Give back exactly the lines from the one with "Generate a Blender" through the one with "R = math.radians", inclusive, without the images.
-- start of RECORDS PROVIDED --
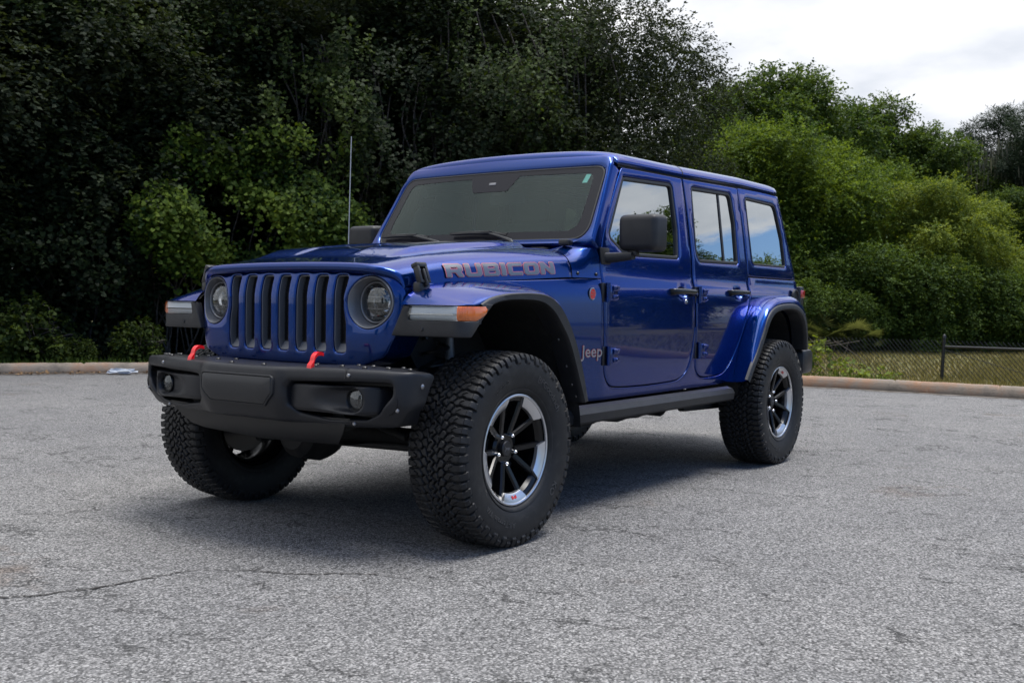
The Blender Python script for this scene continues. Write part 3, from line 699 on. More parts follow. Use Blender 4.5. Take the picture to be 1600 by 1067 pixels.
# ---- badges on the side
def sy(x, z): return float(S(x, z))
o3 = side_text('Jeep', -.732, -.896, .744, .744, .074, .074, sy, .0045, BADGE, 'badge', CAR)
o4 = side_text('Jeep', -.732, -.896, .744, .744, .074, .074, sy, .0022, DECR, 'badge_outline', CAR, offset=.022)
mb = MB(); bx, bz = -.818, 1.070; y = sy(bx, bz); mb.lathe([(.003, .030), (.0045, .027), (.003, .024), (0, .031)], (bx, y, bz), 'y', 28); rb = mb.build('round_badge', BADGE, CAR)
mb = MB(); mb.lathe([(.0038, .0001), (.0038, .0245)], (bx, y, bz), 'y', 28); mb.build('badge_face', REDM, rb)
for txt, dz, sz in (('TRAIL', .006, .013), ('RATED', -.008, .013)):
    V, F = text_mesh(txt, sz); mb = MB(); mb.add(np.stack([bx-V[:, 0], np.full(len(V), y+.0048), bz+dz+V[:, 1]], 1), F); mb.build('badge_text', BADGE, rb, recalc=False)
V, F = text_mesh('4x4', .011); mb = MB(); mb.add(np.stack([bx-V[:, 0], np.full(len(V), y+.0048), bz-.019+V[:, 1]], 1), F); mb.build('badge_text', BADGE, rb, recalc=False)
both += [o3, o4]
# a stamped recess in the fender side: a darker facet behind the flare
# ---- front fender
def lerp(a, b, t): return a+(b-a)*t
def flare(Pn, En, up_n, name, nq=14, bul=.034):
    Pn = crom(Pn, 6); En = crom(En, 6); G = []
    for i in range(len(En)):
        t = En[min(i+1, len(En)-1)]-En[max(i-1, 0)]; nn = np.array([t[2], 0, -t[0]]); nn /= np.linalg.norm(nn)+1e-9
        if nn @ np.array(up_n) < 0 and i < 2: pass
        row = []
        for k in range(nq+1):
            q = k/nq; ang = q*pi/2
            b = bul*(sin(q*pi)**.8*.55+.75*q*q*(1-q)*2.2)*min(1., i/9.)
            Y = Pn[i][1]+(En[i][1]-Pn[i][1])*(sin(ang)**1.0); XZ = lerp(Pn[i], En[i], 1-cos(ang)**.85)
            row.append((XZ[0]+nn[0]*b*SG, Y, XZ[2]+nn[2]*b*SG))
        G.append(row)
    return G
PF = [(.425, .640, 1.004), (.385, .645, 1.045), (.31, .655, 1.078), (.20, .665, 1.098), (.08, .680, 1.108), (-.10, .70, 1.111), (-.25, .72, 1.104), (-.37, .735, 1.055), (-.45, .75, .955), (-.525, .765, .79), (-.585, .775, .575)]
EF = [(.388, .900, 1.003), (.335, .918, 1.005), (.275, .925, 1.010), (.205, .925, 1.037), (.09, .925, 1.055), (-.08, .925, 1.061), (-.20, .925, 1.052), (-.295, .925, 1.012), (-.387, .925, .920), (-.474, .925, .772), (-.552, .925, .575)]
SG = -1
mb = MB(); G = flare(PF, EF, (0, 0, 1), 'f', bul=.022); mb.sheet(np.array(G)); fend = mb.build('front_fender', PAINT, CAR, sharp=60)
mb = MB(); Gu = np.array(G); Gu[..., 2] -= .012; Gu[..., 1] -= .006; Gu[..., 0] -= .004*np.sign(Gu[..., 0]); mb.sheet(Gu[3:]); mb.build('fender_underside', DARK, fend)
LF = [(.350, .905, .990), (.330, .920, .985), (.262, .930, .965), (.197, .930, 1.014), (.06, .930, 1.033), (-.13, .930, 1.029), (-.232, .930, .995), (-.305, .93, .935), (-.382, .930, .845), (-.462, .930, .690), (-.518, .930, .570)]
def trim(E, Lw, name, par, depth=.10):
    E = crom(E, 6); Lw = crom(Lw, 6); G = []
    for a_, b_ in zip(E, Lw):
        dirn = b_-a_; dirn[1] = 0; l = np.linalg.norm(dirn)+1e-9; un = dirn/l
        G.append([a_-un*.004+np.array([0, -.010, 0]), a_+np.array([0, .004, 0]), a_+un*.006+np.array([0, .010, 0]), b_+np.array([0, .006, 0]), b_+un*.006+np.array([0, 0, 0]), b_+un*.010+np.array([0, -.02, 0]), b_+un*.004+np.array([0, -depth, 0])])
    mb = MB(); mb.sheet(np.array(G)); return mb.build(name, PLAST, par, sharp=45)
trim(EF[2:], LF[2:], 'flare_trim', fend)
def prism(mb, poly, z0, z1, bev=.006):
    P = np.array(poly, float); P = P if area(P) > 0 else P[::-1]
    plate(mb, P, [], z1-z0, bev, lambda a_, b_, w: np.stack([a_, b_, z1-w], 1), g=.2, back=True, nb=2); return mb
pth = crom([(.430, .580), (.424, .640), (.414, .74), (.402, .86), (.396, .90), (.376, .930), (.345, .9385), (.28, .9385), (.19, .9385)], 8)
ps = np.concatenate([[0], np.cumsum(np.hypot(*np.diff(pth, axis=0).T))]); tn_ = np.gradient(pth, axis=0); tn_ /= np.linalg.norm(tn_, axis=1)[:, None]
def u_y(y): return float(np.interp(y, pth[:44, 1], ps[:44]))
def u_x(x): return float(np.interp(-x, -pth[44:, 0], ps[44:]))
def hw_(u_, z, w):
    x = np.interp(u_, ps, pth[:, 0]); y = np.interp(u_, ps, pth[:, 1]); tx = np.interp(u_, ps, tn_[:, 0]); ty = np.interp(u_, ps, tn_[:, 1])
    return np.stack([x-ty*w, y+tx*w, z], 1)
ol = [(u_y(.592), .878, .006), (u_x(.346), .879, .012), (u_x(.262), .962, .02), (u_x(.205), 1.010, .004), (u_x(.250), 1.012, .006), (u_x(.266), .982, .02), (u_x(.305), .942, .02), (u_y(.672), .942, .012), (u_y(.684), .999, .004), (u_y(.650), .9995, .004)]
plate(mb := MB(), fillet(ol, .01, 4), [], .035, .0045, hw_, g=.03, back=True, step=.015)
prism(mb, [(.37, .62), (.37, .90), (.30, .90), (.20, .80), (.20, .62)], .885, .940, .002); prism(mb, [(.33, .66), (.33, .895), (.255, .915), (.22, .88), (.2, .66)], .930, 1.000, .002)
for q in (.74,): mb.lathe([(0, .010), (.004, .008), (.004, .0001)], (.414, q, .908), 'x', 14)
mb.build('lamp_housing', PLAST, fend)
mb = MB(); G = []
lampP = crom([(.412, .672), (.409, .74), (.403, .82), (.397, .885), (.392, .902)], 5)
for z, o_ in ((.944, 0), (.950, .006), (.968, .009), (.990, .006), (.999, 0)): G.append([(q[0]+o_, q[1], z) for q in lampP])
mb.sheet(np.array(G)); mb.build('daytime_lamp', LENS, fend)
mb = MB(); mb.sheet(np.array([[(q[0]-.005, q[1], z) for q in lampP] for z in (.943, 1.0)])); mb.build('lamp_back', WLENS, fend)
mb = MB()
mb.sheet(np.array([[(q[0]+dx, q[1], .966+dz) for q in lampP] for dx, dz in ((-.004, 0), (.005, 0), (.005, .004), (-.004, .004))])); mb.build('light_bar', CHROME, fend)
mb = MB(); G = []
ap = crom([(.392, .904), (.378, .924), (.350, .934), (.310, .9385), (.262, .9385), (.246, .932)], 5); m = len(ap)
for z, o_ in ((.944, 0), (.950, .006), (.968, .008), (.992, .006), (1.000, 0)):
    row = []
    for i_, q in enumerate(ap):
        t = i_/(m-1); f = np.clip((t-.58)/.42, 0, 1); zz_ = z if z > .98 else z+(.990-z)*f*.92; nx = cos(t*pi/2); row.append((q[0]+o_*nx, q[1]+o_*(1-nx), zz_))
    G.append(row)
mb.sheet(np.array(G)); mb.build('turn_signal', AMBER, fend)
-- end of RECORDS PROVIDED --
-- start of RECORDS PROVIDED --
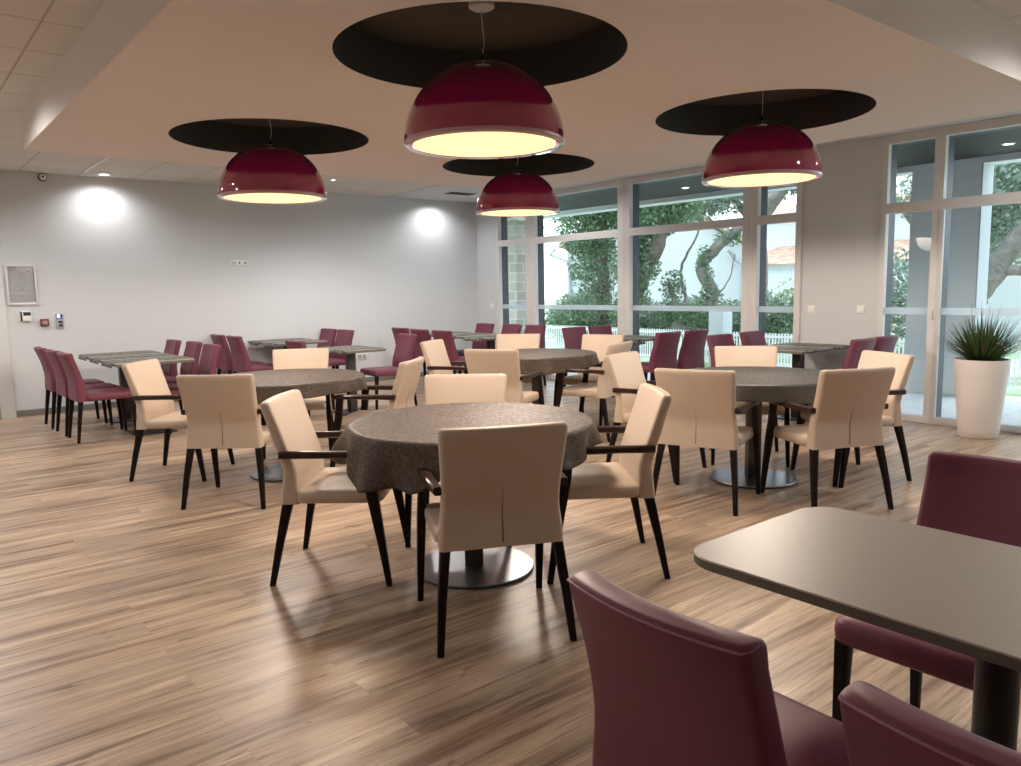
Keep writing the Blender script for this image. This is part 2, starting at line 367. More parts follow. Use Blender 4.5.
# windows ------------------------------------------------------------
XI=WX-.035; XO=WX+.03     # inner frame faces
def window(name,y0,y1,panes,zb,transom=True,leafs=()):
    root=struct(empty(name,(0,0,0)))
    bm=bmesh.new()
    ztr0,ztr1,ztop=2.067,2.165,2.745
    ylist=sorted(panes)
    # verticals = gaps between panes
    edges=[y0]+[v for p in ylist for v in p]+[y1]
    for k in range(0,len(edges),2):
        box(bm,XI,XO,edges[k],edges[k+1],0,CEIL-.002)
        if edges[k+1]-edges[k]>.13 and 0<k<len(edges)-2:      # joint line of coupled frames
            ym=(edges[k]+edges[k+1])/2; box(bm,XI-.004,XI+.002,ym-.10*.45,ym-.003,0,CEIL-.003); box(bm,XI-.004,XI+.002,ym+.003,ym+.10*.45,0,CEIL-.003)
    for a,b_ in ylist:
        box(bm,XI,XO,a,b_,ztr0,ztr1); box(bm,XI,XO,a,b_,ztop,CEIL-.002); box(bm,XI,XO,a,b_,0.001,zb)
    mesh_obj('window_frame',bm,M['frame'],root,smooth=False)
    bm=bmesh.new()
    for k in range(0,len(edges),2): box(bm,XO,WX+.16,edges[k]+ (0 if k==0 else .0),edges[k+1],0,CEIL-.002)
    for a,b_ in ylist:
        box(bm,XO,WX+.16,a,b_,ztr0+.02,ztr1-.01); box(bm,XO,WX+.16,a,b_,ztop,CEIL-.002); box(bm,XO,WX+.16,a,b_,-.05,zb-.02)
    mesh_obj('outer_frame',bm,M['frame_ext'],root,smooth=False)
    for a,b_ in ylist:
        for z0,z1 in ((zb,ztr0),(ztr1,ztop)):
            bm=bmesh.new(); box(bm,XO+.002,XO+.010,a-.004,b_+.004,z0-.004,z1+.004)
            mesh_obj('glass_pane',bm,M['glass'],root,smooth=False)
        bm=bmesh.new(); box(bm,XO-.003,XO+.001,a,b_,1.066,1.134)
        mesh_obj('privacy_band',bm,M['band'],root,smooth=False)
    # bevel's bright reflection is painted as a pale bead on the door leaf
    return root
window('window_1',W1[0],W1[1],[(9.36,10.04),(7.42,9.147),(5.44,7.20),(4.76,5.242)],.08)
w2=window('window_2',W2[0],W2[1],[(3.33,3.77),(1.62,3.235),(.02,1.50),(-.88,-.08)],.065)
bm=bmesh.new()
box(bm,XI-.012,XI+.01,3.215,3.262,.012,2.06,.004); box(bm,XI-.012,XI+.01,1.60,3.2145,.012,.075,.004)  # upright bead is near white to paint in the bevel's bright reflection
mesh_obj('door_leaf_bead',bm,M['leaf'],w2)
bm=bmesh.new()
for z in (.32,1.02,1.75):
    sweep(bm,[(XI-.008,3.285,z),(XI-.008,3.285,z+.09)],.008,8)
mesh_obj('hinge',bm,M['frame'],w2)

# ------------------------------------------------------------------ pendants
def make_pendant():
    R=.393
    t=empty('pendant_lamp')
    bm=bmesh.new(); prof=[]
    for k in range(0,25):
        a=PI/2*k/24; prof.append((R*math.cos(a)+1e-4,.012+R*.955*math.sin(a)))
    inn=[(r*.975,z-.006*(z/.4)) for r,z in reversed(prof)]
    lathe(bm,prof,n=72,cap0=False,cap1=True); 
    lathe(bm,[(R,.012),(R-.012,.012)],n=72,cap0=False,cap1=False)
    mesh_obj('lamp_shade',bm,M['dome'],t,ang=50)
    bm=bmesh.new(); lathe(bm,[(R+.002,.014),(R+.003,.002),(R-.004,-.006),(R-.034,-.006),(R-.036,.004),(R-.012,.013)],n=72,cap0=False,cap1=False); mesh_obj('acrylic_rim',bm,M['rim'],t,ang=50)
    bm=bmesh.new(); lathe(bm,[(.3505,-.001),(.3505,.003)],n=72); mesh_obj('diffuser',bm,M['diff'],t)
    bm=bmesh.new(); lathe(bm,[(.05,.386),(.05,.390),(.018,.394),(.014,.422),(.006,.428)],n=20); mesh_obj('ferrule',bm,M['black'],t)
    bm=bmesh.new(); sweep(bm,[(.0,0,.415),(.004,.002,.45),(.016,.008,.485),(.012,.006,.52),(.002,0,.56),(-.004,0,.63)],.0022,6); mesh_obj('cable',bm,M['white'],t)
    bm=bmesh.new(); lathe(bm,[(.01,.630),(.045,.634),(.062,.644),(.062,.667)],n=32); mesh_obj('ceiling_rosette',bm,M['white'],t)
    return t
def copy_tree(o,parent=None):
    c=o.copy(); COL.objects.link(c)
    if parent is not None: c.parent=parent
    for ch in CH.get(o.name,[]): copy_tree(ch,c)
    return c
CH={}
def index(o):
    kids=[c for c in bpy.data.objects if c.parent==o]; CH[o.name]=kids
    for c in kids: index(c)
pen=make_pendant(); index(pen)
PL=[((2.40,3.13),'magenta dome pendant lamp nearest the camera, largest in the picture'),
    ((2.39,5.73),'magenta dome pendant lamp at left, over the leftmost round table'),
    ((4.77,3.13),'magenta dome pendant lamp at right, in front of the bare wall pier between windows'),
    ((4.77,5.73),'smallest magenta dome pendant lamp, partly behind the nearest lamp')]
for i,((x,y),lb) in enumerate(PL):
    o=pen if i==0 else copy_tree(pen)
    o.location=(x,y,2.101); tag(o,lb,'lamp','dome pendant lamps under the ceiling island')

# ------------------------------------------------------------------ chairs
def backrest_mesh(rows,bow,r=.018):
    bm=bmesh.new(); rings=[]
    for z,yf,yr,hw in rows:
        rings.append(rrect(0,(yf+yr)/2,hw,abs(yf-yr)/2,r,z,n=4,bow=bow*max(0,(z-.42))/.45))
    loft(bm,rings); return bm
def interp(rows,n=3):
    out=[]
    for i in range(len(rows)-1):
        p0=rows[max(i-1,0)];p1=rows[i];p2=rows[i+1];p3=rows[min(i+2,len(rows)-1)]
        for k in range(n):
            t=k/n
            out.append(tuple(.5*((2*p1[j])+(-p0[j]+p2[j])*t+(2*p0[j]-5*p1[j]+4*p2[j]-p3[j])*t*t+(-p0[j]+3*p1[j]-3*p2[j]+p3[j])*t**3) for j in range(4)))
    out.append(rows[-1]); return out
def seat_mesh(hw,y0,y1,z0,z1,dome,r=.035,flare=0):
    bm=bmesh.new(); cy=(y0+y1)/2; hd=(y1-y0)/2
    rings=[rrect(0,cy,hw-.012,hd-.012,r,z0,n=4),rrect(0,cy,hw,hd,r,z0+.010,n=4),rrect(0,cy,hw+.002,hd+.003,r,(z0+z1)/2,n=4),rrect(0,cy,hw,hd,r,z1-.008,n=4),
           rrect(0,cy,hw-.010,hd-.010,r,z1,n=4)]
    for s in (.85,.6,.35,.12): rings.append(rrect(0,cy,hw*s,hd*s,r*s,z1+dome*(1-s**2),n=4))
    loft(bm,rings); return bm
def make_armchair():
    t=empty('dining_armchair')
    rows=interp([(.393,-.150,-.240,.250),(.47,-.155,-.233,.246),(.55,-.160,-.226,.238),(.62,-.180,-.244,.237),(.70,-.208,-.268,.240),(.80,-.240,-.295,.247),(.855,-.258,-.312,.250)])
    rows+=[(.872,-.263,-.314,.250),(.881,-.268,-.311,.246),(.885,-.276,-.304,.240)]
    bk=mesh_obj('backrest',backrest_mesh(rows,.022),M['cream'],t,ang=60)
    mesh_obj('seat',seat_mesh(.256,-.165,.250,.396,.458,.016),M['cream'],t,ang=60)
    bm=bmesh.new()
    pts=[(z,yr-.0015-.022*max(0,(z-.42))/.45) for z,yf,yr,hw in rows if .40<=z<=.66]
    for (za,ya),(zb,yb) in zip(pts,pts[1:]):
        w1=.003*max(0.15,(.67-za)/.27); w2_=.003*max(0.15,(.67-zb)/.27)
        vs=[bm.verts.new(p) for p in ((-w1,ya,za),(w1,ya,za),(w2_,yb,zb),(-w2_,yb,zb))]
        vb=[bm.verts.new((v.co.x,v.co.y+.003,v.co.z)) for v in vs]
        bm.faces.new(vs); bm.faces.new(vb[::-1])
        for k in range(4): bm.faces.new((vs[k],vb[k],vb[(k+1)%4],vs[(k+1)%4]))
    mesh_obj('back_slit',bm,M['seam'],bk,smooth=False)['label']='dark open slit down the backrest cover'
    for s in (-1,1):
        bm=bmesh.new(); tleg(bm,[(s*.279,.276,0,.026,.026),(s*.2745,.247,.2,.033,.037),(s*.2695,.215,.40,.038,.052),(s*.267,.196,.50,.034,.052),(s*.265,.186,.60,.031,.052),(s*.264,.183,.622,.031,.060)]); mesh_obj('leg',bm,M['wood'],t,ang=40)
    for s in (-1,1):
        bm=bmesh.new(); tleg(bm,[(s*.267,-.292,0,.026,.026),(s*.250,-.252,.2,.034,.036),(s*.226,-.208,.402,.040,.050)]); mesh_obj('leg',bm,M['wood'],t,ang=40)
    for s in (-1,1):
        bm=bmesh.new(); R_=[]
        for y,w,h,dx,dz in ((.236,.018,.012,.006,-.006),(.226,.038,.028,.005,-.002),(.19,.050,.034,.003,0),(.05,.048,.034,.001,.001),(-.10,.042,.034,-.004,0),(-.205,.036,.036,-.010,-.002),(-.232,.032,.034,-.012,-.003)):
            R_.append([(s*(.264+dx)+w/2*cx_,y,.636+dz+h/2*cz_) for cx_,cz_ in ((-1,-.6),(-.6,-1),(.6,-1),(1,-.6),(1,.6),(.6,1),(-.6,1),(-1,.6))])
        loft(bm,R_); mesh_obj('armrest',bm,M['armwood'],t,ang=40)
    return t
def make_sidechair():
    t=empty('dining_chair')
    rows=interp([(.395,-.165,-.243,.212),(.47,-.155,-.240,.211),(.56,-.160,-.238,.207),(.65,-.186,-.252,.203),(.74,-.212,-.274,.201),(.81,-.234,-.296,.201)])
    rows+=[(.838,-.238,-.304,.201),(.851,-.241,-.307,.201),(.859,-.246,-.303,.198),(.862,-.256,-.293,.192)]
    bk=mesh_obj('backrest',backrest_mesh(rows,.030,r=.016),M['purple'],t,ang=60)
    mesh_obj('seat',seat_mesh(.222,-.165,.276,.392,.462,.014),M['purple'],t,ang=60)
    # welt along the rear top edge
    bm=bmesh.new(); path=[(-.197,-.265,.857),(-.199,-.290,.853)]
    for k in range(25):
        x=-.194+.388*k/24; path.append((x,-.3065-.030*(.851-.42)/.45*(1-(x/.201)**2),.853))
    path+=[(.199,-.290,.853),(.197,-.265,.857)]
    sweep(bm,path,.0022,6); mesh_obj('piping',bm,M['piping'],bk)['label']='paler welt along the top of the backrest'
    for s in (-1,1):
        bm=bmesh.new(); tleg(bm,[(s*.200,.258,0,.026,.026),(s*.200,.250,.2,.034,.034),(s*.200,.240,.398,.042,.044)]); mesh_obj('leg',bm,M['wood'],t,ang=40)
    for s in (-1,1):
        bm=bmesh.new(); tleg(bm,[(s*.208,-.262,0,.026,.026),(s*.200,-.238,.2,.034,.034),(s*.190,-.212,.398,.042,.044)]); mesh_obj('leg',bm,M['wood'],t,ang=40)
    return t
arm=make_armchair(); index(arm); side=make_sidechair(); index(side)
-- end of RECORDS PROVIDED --
-- start of RECORDS PROVIDED --
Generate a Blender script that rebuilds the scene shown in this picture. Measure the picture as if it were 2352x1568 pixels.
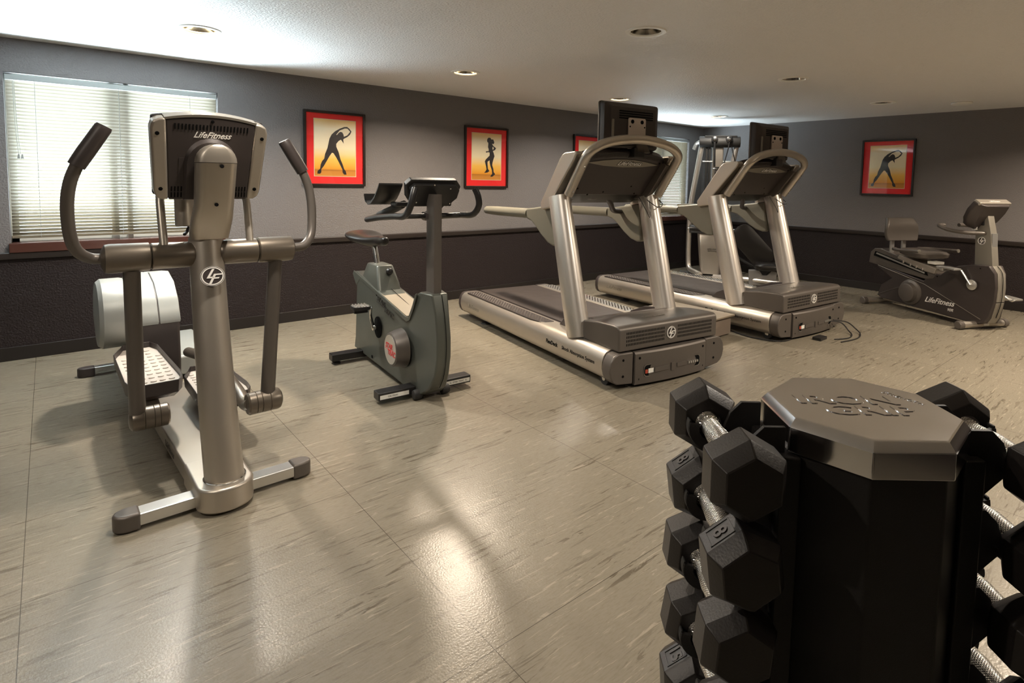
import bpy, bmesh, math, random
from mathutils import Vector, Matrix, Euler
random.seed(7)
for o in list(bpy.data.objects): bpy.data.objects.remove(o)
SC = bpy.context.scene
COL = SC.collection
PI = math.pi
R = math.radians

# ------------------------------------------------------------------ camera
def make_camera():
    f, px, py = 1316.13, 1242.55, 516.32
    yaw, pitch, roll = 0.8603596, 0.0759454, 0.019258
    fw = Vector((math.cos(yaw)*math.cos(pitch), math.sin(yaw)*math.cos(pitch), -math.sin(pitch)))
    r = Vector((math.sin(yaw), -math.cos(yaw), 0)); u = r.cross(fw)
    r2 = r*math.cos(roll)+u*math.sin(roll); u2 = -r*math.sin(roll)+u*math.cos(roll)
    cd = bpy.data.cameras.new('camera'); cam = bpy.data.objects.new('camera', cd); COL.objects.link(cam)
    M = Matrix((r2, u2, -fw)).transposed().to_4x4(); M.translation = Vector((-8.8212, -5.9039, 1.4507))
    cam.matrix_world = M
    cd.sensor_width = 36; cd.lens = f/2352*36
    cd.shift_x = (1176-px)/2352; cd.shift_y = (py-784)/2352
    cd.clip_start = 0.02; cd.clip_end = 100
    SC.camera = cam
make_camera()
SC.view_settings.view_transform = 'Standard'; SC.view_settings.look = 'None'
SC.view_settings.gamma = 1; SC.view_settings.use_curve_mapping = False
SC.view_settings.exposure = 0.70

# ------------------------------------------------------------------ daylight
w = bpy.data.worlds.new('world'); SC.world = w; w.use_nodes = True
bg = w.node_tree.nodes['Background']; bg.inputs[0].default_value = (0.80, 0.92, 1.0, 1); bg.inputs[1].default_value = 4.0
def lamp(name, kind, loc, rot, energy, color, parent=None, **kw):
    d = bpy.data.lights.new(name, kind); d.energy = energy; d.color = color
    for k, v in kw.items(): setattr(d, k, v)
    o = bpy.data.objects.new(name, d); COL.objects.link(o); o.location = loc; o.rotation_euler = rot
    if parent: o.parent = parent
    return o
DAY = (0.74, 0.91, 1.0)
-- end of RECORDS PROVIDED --
§ FINISHED TASK:
Generate a Blender script that rebuilds the scene shown in this picture. Measure the picture as if it were 2352x1568 pixels.
import bpy, bmesh, math, random
from mathutils import Vector, Matrix, Euler
random.seed(7)
for o in list(bpy.data.objects): bpy.data.objects.remove(o)
SC = bpy.context.scene
COL = SC.collection
PI = math.pi
R = math.radians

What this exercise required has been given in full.